Mientras, se agrava la situación de los hazaras.
“No hay una ruta, viaje de compras, ida a la escuela o al trabajo que sean seguros para los hazaras. La incapacidad del gobierno para ponerle fin a estos ataques es tan escandalosa como inaceptable”, exclama Brad Adams, director para Asia de Human Rights Watch.
La Comisión de Derechos Humanos calcula que 30 mil hazaras huyeron de Pakistán en el último lustro, lo que fomenta el tráfico de personas. En su desesperación, los hazaras pagan cuantiosas sumas de dinero para que agentes les faciliten el viaje a Australia y Europa, por peligrosas vías marítimas sin ninguna garantía de seguridad.
Quetta, antaño una ciudad pacífica, está repleta de soldados y puestos de control.
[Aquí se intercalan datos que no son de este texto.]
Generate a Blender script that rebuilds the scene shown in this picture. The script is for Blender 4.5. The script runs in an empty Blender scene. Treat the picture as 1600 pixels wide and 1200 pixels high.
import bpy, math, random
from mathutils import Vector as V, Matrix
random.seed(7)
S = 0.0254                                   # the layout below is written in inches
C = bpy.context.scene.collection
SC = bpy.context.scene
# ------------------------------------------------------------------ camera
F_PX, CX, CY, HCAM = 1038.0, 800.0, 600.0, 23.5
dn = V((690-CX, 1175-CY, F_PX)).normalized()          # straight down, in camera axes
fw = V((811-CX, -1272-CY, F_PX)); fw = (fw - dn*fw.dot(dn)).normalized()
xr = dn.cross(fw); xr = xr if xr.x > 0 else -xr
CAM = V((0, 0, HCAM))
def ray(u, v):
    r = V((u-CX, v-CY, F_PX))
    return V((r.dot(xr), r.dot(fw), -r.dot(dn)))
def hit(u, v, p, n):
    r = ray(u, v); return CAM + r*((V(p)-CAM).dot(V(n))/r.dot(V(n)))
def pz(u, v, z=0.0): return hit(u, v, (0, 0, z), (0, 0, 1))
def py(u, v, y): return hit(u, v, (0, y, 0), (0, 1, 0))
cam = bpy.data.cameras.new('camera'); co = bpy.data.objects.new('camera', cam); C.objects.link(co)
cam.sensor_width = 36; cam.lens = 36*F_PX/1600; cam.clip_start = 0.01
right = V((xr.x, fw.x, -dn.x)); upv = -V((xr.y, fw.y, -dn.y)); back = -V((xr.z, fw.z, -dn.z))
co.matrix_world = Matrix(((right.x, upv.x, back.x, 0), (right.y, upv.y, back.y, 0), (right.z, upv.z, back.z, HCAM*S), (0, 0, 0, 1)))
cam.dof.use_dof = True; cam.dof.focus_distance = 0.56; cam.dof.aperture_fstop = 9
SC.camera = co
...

Más de 1 mil militares del Cuerpo Fronterizo de Baluchistán, organizados en 27 pelotones, patrullan las calles junto a la policía.
Este nivel de seguridad hace que la continua persecución de la comunidad hazara sea aún más “terrible”, afirma Ambreen Agha, un asistente de investigación del Instituto para la Gestión de Conflictos, de Nueva Delhi, ya que sucede “en las propias narices del ejército pakistaní”.
Para hazaras como el sobreviviente Haider, su “hogar” se transformó en un lugar violento y peligroso. “No hay lugar en Pakistán que sea seguro para mí”, asegura. Pero a diferencia de su hermano, que abandonó el país en 2010, él no piensa irse. “Sólo somos mi hermana y yo aquí. ¿Quién cuidará de nuestros padres si me voy?”, se pregunta.